[WHAT THE TASK ASKS]: Transcribe the listing below from its opening line up to and including the line that contains "return Vector(((px - 367)"; reproduce nothing else.

[DATASET CONTENT]:
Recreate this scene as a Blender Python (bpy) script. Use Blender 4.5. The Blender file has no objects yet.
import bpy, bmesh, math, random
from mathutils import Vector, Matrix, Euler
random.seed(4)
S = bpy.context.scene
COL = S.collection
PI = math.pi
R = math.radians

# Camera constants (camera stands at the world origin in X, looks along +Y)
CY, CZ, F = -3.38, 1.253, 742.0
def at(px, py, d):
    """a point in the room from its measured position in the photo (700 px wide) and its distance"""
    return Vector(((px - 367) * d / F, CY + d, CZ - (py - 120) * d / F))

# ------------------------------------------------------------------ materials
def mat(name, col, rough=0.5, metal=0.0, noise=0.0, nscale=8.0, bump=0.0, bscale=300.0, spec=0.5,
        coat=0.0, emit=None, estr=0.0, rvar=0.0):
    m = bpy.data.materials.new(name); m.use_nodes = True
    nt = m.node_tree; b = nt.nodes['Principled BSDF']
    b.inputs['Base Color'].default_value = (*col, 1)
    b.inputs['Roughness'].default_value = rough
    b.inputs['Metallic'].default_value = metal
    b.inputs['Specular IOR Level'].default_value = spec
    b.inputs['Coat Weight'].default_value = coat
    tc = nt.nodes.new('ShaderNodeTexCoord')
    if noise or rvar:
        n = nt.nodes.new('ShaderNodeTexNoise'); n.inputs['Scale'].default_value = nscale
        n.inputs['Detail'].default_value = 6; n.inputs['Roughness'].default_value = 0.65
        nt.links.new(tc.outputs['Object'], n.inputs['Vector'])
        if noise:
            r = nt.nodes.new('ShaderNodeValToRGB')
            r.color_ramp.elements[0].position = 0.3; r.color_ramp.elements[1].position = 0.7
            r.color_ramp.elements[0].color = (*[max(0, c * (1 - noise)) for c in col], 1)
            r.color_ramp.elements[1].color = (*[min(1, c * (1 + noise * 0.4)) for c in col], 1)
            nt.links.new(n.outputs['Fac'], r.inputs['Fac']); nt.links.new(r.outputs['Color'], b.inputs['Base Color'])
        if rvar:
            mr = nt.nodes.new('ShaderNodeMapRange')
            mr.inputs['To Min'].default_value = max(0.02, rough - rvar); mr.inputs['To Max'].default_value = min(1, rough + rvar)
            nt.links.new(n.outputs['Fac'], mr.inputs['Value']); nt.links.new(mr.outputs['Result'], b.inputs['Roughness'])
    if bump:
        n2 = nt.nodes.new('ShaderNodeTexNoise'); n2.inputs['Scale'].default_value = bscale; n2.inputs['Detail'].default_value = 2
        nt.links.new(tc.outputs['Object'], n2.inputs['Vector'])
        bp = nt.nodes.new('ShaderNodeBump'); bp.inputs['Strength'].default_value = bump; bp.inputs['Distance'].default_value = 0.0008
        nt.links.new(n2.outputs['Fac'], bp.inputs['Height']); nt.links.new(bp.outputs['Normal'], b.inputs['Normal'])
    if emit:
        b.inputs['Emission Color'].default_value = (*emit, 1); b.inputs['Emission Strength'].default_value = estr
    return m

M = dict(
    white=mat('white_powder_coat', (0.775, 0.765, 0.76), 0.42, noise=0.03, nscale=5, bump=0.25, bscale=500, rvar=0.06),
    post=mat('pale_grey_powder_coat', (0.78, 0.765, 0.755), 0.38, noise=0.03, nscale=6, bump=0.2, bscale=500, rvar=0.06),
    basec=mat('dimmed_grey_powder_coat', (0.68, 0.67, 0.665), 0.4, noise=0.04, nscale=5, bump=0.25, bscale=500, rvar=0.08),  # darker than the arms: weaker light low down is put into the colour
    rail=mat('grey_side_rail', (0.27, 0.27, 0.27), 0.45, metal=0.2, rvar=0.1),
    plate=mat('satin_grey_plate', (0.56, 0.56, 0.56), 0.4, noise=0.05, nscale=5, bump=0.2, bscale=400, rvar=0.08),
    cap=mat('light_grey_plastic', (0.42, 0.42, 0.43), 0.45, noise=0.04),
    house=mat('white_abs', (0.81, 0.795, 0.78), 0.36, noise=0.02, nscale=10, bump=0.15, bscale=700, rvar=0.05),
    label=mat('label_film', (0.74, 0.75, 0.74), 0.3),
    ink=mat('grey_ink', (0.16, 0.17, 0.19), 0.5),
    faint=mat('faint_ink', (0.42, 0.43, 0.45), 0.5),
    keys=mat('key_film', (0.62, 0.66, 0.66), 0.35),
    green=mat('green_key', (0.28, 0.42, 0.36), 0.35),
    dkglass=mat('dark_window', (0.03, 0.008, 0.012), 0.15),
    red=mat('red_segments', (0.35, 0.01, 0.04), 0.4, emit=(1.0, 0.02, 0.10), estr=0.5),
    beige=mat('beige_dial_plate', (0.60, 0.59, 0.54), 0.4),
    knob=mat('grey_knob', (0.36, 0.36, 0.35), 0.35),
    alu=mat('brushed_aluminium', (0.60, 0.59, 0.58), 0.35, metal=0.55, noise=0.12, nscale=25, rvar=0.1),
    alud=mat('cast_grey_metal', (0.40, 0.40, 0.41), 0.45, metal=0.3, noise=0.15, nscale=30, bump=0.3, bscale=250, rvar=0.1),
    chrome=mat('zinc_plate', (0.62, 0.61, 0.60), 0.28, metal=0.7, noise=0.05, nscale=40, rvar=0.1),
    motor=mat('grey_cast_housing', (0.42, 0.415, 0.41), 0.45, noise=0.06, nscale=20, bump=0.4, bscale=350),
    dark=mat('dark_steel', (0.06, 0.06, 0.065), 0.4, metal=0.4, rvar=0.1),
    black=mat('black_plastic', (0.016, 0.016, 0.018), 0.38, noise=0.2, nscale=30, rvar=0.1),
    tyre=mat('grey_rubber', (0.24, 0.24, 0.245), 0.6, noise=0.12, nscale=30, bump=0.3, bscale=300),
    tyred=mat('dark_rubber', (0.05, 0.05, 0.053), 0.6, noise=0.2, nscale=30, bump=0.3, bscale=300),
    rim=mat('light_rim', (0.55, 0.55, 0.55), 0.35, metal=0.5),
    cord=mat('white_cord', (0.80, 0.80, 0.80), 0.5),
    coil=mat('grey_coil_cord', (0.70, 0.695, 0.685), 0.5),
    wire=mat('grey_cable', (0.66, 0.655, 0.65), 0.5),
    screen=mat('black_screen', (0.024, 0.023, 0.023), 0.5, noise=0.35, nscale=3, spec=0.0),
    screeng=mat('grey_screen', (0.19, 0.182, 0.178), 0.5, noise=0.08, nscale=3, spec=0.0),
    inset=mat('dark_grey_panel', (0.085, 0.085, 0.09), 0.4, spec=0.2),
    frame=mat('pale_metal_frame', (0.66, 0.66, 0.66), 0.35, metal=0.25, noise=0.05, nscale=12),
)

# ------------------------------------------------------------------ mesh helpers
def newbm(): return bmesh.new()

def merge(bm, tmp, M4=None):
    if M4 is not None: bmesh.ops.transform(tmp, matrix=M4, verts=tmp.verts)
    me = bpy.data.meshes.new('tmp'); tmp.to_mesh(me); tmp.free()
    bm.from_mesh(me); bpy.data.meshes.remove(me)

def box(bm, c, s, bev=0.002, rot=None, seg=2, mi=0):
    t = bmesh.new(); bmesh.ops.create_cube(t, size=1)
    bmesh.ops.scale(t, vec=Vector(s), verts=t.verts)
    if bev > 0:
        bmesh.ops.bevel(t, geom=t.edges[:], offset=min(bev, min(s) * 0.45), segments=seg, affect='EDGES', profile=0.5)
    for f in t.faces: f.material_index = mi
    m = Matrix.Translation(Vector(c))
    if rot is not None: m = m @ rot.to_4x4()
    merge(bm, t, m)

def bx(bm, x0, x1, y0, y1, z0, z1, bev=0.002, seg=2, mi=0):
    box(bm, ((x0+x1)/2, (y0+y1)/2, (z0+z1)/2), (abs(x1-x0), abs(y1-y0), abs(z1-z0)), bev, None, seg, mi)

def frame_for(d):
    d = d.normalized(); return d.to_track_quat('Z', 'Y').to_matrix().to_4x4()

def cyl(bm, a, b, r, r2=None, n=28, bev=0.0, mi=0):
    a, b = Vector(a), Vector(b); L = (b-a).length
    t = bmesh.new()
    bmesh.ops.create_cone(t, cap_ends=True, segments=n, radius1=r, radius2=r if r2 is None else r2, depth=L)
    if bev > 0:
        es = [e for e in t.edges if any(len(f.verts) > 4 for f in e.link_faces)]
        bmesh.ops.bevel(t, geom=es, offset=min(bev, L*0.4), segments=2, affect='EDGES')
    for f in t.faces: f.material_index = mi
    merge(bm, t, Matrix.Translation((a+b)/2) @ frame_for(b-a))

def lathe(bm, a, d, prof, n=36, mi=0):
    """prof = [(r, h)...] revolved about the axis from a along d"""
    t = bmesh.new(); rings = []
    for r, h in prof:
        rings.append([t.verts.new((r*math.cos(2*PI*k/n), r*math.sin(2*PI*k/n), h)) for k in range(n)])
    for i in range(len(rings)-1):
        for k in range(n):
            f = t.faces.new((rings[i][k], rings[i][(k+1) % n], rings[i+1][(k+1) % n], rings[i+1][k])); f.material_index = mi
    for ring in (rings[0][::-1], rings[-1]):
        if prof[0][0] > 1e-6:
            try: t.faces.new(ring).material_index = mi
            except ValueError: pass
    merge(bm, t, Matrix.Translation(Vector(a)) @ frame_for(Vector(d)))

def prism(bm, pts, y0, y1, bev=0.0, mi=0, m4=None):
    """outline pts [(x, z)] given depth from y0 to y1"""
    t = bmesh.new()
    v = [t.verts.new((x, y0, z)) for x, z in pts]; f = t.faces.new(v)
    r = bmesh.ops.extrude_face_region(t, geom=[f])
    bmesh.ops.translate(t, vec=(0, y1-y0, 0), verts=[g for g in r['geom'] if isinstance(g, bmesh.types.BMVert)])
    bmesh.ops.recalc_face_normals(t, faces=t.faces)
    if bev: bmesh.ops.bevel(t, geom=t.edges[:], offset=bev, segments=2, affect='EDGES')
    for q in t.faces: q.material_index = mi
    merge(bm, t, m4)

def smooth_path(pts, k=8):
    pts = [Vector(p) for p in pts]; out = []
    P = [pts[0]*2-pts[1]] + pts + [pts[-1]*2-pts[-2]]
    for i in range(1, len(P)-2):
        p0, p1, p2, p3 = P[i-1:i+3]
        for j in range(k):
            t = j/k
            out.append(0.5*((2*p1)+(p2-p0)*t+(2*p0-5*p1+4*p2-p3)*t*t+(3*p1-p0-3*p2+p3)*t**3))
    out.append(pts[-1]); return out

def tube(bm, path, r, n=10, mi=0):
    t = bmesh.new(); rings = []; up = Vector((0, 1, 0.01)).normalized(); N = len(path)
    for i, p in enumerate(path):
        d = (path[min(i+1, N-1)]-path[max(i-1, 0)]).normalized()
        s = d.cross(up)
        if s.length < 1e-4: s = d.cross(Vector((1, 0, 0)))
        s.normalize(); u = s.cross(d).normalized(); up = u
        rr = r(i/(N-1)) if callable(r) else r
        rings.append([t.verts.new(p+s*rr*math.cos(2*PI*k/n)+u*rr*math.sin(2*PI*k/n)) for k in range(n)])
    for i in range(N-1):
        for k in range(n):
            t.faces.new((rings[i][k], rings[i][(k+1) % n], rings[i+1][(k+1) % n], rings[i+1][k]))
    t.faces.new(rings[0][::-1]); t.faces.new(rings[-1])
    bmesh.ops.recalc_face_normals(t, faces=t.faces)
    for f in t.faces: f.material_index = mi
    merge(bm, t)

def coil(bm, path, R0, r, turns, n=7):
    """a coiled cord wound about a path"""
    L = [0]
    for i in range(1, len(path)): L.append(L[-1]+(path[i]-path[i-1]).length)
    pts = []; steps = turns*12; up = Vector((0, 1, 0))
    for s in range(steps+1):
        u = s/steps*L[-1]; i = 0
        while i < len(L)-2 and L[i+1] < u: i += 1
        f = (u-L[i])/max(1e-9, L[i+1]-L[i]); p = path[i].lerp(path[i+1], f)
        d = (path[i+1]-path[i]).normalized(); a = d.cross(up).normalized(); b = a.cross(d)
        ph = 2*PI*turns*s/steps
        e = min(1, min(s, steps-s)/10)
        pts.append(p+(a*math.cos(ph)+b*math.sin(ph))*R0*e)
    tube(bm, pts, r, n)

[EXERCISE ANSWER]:
Recreate this scene as a Blender Python (bpy) script. Use Blender 4.5. The Blender file has no objects yet.
import bpy, bmesh, math, random
from mathutils import Vector, Matrix, Euler
random.seed(4)
S = bpy.context.scene
COL = S.collection
PI = math.pi
R = math.radians

# Camera constants (camera stands at the world origin in X, looks along +Y)
CY, CZ, F = -3.38, 1.253, 742.0
def at(px, py, d):
    """a point in the room from its measured position in the photo (700 px wide) and its distance"""
    return Vector(((px - 367) * d / F, CY + d, CZ - (py - 120) * d / F))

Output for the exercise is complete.